Je rentre de classe, comme on rentre de son enfance, comme on rentre de guerre.

J’me relis en cette jeunesse à laquelle j’enseigne les mots et qui m’apprend tellement sur moi. En elle, j’entends l’écho de cette question qui me revient : 

« Cette grenade dans ta main, c’est une arme ou un fruit ? Est-ce que les armes portent fruit ? »

Pourvu que je sois là devant toi, jeune écrivain, afin que toutes les grenades que tu lanceras nourrissent la terre et germent à leur tour. Pourvu qu’en cet instant, je te retourne.

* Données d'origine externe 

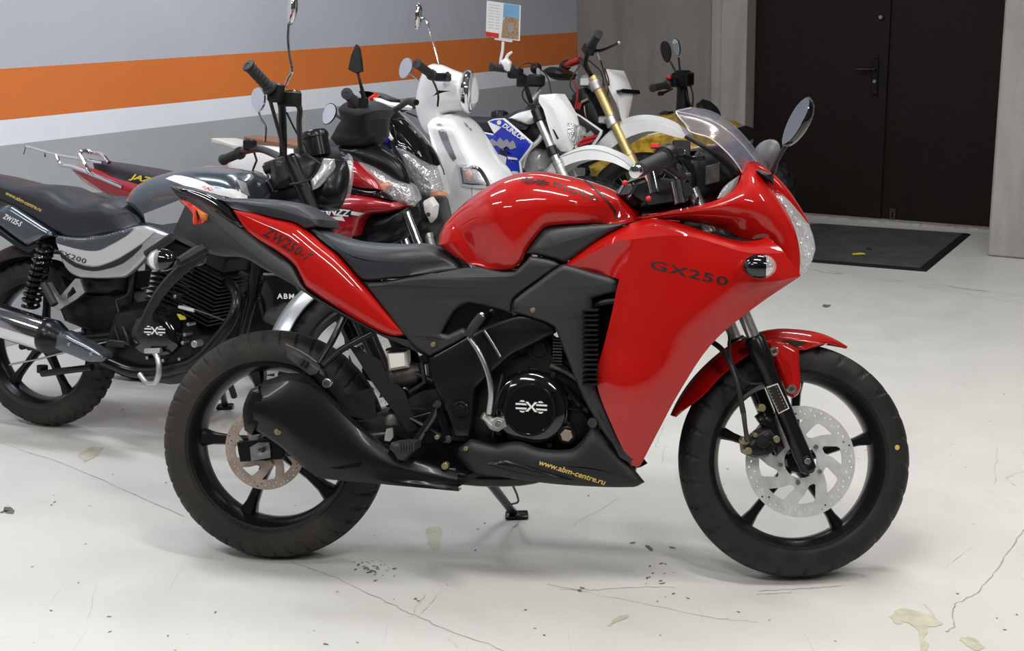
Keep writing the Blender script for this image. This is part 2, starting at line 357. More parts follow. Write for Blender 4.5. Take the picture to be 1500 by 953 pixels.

Comme voulait dire ma Granni, n’aie pas peur d’avoir les yeux plus gros que la vente, plus grands que quiconque ne le pense. Pas pour mieux dévorer, mon p’tit loup. Mais pour mieux te dévouer, mon enfant. Pour mieux te nourrir. Et dépenser ta tirelire.

J’raccorde ici un résumé de tous mes paragraphes coupés, de tout c’que j’ai écrit ici, jusqu’ici, pour vanner mille images de ce « mil-mots » :

En ce lendemain du 18 mai, je lis sur mon drapeau qu’on a troqué la liberté pour l’union et la mort pour la force. Que peuvent tomber tous les troncs, les arbres repousseront car leurs racines sont profondes et multiples. Que la terre a les tripes plus grandes qu’on ne le pense et nous redonne bien plus qu’on ne lui comble la panse.

Que je ne serai jamais ni appât, ni dévoreuse, ni dévorée. Je me lègue.

Même en mon nom, je rédigerai toujours comme un jeune nègre.

Je lis que j’vous écris aujourd’hui comme si j’nous lierai toujours, comme si c’était ma résolution du retour.